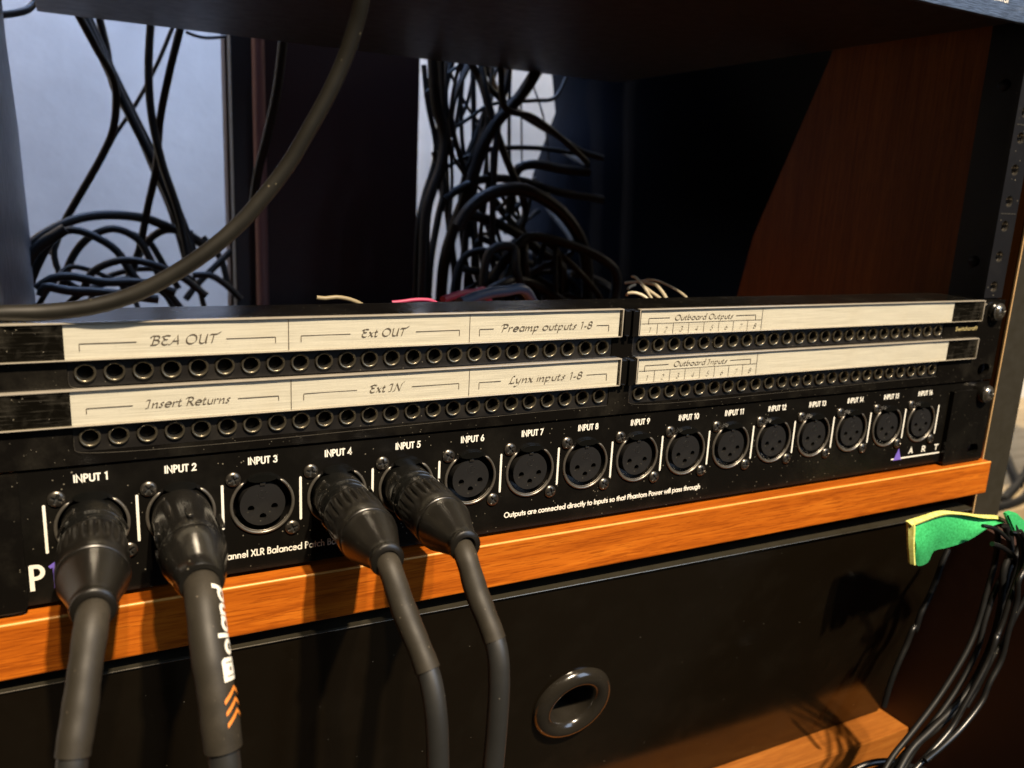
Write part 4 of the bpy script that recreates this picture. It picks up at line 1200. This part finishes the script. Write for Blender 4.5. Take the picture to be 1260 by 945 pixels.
END_R = 0
def xlr_cable(k, label, path, r_sleeve, r_cable, s_end, style, dx=0.0, droop=0.0, brand=False):
    x = cx[k]
    t = thing('microphone_cable', label, 'cable', (x, -20, CZ))
    def loc_part(name, prof, mat, rfun=None, parent=t, n=56, ang=35):
        s = Shape()
        prof = [(d, r * (1.0 if d < 10 else 1.0 - 0.085 * min(1, (d - 10) / 6))) for d, r in prof]
        s.lathe(prof, cx=x, cy=0, cz=CZ, n=n, rfun=rfun, droop=droop, dx=dx)
        return part(name, s, mat, parent, (x, -prof[0][0], CZ), ang)
    shellm = 'plug_shell'
    if style == 'ribbed':
        sh_ = loc_part('plug_shell', [(-5, 8.7), (0, 8.9), (4.5, 9.0), (9.5, 9.15), (9.7, 8.6), (10.5, 8.6), (10.7, 9.3), (12.6, 9.35), (12.8, 8.75), (13.6, 8.75), (13.8, 9.45), (16.4, 9.5), (17.2, 9.2), (17.4, 8.0)], shellm)
        s = Shape()                         # side wing that grips the socket rim
        for a in (28, 152, 215, 325):
            s.arc_tube(x, CZ, -13.2, 9.7, a - 14, a + 14, 0.38, n=12, sy=2.6)
        part('shell_rib', s, 'plug_gloss', sh_, (x, -13, CZ))
        def ribs(d, r, th):
            if 18.6 < d < 30.0:
                u = (d - 18.6) / 11.4
                g = math.sin(math.pi * u) ** 0.5
                return r - 1.2 * g * (0.5 + 0.5 * math.cos(22 * th)) ** 3 * (1.0 - 0.5 * u)
            return r
        prof = [(16.6, 8.8), (16.9, 9.7), (17.5, 10.15), (18.4, 10.3)] + [(18.6 + 11.4 * i / 12, 10.35 + 0.25 * math.sin(math.pi * i / 12)) for i in range(13)] + [(31.5, 10.45), (36.2, 10.45), (36.7, 10.1), (36.9, 9.4)]
        col_ = loc_part('collar', prof, 'rubber', ribs, n=176, ang=60)
        er = r_sleeve + 1.3
        er = er / 0.915
        bprof = [(36.8, 9.4), (37.0, 10.0), (37.4, 10.15), (38.2, 10.1)] + [(38.2 + 14.3 * i / 10, 10.1 - (10.1 - er) * (i / 10) ** 0.95) for i in range(1, 11)]
        e = bprof[-1]
        bprof += [(e[0] + 0.5, e[1] + 0.05), (e[0] + 1.0, e[1] + 0.38), (e[0] + 1.8, e[1] + 0.45), (e[0] + 2.6, e[1] + 0.2), (e[0] + 3.0, e[1] - 0.4), (e[0] + 3.1, r_sleeve), (e[0] + 2.0, r_sleeve - 0.3)]
        loc_part('strain_boot', bprof, 'rubber')
    else:
        sh_ = loc_part('plug_shell', [(-5, 8.8), (0, 9.0), (6, 9.25), (14.5, 9.6), (24, 9.95), (30.5, 10.15), (31.2, 9.9)], 'plug_gloss')
        s = Shape(); s.box(x - 0.9, x + 0.9, -27, -16.5, CZ + 9.3, CZ + 10.15, 0.35)
        part('latch_ridge', s, 'plug_gloss', sh_, (x, -20, CZ + 9.8))
        s = Shape()
        for sx_ in (-1, 1):
            for dz_ in (-4, 1, 5):
                s.box(x + sx_ * 9.0 - 0.7, x + sx_ * 9.0 + 0.7, -26 - dz_ * 0.3, -18, CZ + dz_ - 0.5, CZ + dz_ + 0.5, 0.3)
        part('grip_ridge', s, 'plug_gloss', sh_, (x, -20, CZ))
        loc_part('strain_boot', [(31.0, 9.95), (31.3, 10.35), (32.2, 10.5), (34, 10.4), (37.5, 9.7), (42, 8.6), (45.5, 7.7), (46.3, 7.5), (46.6, 7.8), (50.6, 6.7), (51.2, 6.3), (51.3, r_sleeve + 0.1), (49.5, r_sleeve - 0.2)], 'plug_gloss')
    # heat-shrink sleeve and cable
    tot_pts, tot_L = plug_tube_frame(path, 1.0)
    LT = tot_L[-1]
    isl = max(i for i, l in enumerate(tot_L) if l <= s_end)
    sleeve_path = [tuple(p) for p in tot_pts[:isl + 1:3]]
    s = Shape()
    rr_ = random.Random(k)
    ph = [rr_.uniform(0, 6.3) for _ in range(4)]
    def rf(u, l):
        w = 0.10 * math.sin(l * 0.31 + ph[0]) + 0.06 * math.sin(l * 0.83 + ph[1])
        return r_sleeve + w + 0.18 * max(0.0, (l - (s_end - 3.0)) / 3.0)
    s.tube(sleeve_path, rf, n=28, step=1.2, cap=True)
    sl = part('heat_shrink_sleeve', s, 'shrink', t, sleeve_path[0])
    s = Shape()
    s.tube([tuple(p) for p in tot_pts[max(isl - 4, 0)::4]], r_cable, n=24, step=2.0)
    part('cable_jacket', s, 'cable', t, tuple(tot_pts[isl]))
    if brand:
        pts, L = plug_tube_frame(path, 0.5)
        def mapper(u, v, d):
            # u runs up the sleeve towards the plug, v around it
            l = brand_base - u
            i = max(0, min(len(L) - 2, next((j for j, q in enumerate(L) if q > l), len(L) - 2) - 1))
            f = (l - L[i]) / max(L[i + 1] - L[i], 1e-6)
            p = pts[i].lerp(pts[i + 1], f)
            tg = (pts[min(i + 3, len(pts) - 1)] - pts[max(i - 3, 0)]).normalized()
            right = tg.cross(Vector((0, 0, 1))); right = Vector((1, 0, 0)) - tg * tg.x
            right.normalize()
            out = right.cross(tg).normalized()
            if out.dot(Vector((0, -0.5, 1))) < 0: out = -out
            ang = R(62) - v / r_sleeve
            n_ = out * math.cos(ang) + right * math.sin(ang)
            return p + n_ * (r_sleeve + 0.24 + d * 0.4)
        brand_base = s_end - 20.0
        bm_ = Shape()
        lettering(bm_, 'Roland', 0, 23.5, -1.2, 4.0, 0.26, {**G, 'R': (1.05, [[(0.1, 0), (0.1, 1), (0.85, 1), (0.92, 0.9), (0.92, 0.0)], [(0.1, 0.02), (0.95, 0.02)], [(0.34, 0.28), (0.34, 0.74), (0.68, 0.74), (0.68, 0.28), (0.34, 0.28)]])}, mapper=mapper, y=0.0, track=0.10)
        part('brand_lettering', bm_, 'print', sl, tuple(pts[40]))
        bm_ = Shape()
        for q in range(3):
            st = densify([(-10.2 + q * 2.8, -2.6), (-7.4 + q * 2.8, 0.6), (-10.2 + q * 2.8, 4.0)], 0.5)
            lv, rv = [], []
            for (u, v) in st:
                lv.append(bm_.bm.verts.new(mapper(u - 0.55, v, 0)))
                rv.append(bm_.bm.verts.new(mapper(u + 0.55, v, 0)))
            for i in range(len(st) - 1):
                bm_.face((lv[i], lv[i + 1], rv[i + 1], rv[i]))
        part('orange_chevrons', bm_, 'print_orange', sl, tuple(pts[60]))
    return t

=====

:: Work to do ::
Print the full listing exactly, dropping the pictures.

:: Output ::
Write part 4 of the bpy script that recreates this picture. It picks up at line 1200. This part finishes the script. Write for Blender 4.5. Take the picture to be 1260 by 945 pixels.
END_R = 0
def xlr_cable(k, label, path, r_sleeve, r_cable, s_end, style, dx=0.0, droop=0.0, brand=False):
    x = cx[k]
    t = thing('microphone_cable', label, 'cable', (x, -20, CZ))
    def loc_part(name, prof, mat, rfun=None, parent=t, n=56, ang=35):
        s = Shape()
        prof = [(d, r * (1.0 if d < 10 else 1.0 - 0.085 * min(1, (d - 10) / 6))) for d, r in prof]
        s.lathe(prof, cx=x, cy=0, cz=CZ, n=n, rfun=rfun, droop=droop, dx=dx)
        return part(name, s, mat, parent, (x, -prof[0][0], CZ), ang)
    shellm = 'plug_shell'
    if style == 'ribbed':
        sh_ = loc_part('plug_shell', [(-5, 8.7), (0, 8.9), (4.5, 9.0), (9.5, 9.15), (9.7, 8.6), (10.5, 8.6), (10.7, 9.3), (12.6, 9.35), (12.8, 8.75), (13.6, 8.75), (13.8, 9.45), (16.4, 9.5), (17.2, 9.2), (17.4, 8.0)], shellm)
        s = Shape()                         # side wing that grips the socket rim
        for a in (28, 152, 215, 325):
            s.arc_tube(x, CZ, -13.2, 9.7, a - 14, a + 14, 0.38, n=12, sy=2.6)
        part('shell_rib', s, 'plug_gloss', sh_, (x, -13, CZ))
        def ribs(d, r, th):
            if 18.6 < d < 30.0:
                u = (d - 18.6) / 11.4
                g = math.sin(math.pi * u) ** 0.5
                return r - 1.2 * g * (0.5 + 0.5 * math.cos(22 * th)) ** 3 * (1.0 - 0.5 * u)
            return r
        prof = [(16.6, 8.8), (16.9, 9.7), (17.5, 10.15), (18.4, 10.3)] + [(18.6 + 11.4 * i / 12, 10.35 + 0.25 * math.sin(math.pi * i / 12)) for i in range(13)] + [(31.5, 10.45), (36.2, 10.45), (36.7, 10.1), (36.9, 9.4)]
        col_ = loc_part('collar', prof, 'rubber', ribs, n=176, ang=60)
        er = r_sleeve + 1.3
        er = er / 0.915
        bprof = [(36.8, 9.4), (37.0, 10.0), (37.4, 10.15), (38.2, 10.1)] + [(38.2 + 14.3 * i / 10, 10.1 - (10.1 - er) * (i / 10) ** 0.95) for i in range(1, 11)]
        e = bprof[-1]
        bprof += [(e[0] + 0.5, e[1] + 0.05), (e[0] + 1.0, e[1] + 0.38), (e[0] + 1.8, e[1] + 0.45), (e[0] + 2.6, e[1] + 0.2), (e[0] + 3.0, e[1] - 0.4), (e[0] + 3.1, r_sleeve), (e[0] + 2.0, r_sleeve - 0.3)]
        loc_part('strain_boot', bprof, 'rubber')
    else:
        sh_ = loc_part('plug_shell', [(-5, 8.8), (0, 9.0), (6, 9.25), (14.5, 9.6), (24, 9.95), (30.5, 10.15), (31.2, 9.9)], 'plug_gloss')
        s = Shape(); s.box(x - 0.9, x + 0.9, -27, -16.5, CZ + 9.3, CZ + 10.15, 0.35)
        part('latch_ridge', s, 'plug_gloss', sh_, (x, -20, CZ + 9.8))
        s = Shape()
        for sx_ in (-1, 1):
            for dz_ in (-4, 1, 5):
                s.box(x + sx_ * 9.0 - 0.7, x + sx_ * 9.0 + 0.7, -26 - dz_ * 0.3, -18, CZ + dz_ - 0.5, CZ + dz_ + 0.5, 0.3)
        part('grip_ridge', s, 'plug_gloss', sh_, (x, -20, CZ))
        loc_part('strain_boot', [(31.0, 9.95), (31.3, 10.35), (32.2, 10.5), (34, 10.4), (37.5, 9.7), (42, 8.6), (45.5, 7.7), (46.3, 7.5), (46.6, 7.8), (50.6, 6.7), (51.2, 6.3), (51.3, r_sleeve + 0.1), (49.5, r_sleeve - 0.2)], 'plug_gloss')
    # heat-shrink sleeve and cable
    tot_pts, tot_L = plug_tube_frame(path, 1.0)
    LT = tot_L[-1]
    isl = max(i for i, l in enumerate(tot_L) if l <= s_end)
    sleeve_path = [tuple(p) for p in tot_pts[:isl + 1:3]]
    s = Shape()
    rr_ = random.Random(k)
    ph = [rr_.uniform(0, 6.3) for _ in range(4)]
    def rf(u, l):
        w = 0.10 * math.sin(l * 0.31 + ph[0]) + 0.06 * math.sin(l * 0.83 + ph[1])
        return r_sleeve + w + 0.18 * max(0.0, (l - (s_end - 3.0)) / 3.0)
    s.tube(sleeve_path, rf, n=28, step=1.2, cap=True)
    sl = part('heat_shrink_sleeve', s, 'shrink', t, sleeve_path[0])
    s = Shape()
    s.tube([tuple(p) for p in tot_pts[max(isl - 4, 0)::4]], r_cable, n=24, step=2.0)
    part('cable_jacket', s, 'cable', t, tuple(tot_pts[isl]))
    if brand:
        pts, L = plug_tube_frame(path, 0.5)
        def mapper(u, v, d):
            # u runs up the sleeve towards the plug, v around it
            l = brand_base - u
            i = max(0, min(len(L) - 2, next((j for j, q in enumerate(L) if q > l), len(L) - 2) - 1))
            f = (l - L[i]) / max(L[i + 1] - L[i], 1e-6)
            p = pts[i].lerp(pts[i + 1], f)
            tg = (pts[min(i + 3, len(pts) - 1)] - pts[max(i - 3, 0)]).normalized()
            right = tg.cross(Vector((0, 0, 1))); right = Vector((1, 0, 0)) - tg * tg.x
            right.normalize()
            out = right.cross(tg).normalized()
            if out.dot(Vector((0, -0.5, 1))) < 0: out = -out
            ang = R(62) - v / r_sleeve
            n_ = out * math.cos(ang) + right * math.sin(ang)
            return p + n_ * (r_sleeve + 0.24 + d * 0.4)
        brand_base = s_end - 20.0
        bm_ = Shape()
        lettering(bm_, 'Roland', 0, 23.5, -1.2, 4.0, 0.26, {**G, 'R': (1.05, [[(0.1, 0), (0.1, 1), (0.85, 1), (0.92, 0.9), (0.92, 0.0)], [(0.1, 0.02), (0.95, 0.02)], [(0.34, 0.28), (0.34, 0.74), (0.68, 0.74), (0.68, 0.28), (0.34, 0.28)]])}, mapper=mapper, y=0.0, track=0.10)
        part('brand_lettering', bm_, 'print', sl, tuple(pts[40]))
        bm_ = Shape()
        for q in range(3):
            st = densify([(-10.2 + q * 2.8, -2.6), (-7.4 + q * 2.8, 0.6), (-10.2 + q * 2.8, 4.0)], 0.5)
            lv, rv = [], []
            for (u, v) in st:
                lv.append(bm_.bm.verts.new(mapper(u - 0.55, v, 0)))
                rv.append(bm_.bm.verts.new(mapper(u + 0.55, v, 0)))
            for i in range(len(st) - 1):
                bm_.face((lv[i], lv[i + 1], rv[i + 1], rv[i]))
        part('orange_chevrons', bm_, 'print_orange', sl, tuple(pts[60]))
    return t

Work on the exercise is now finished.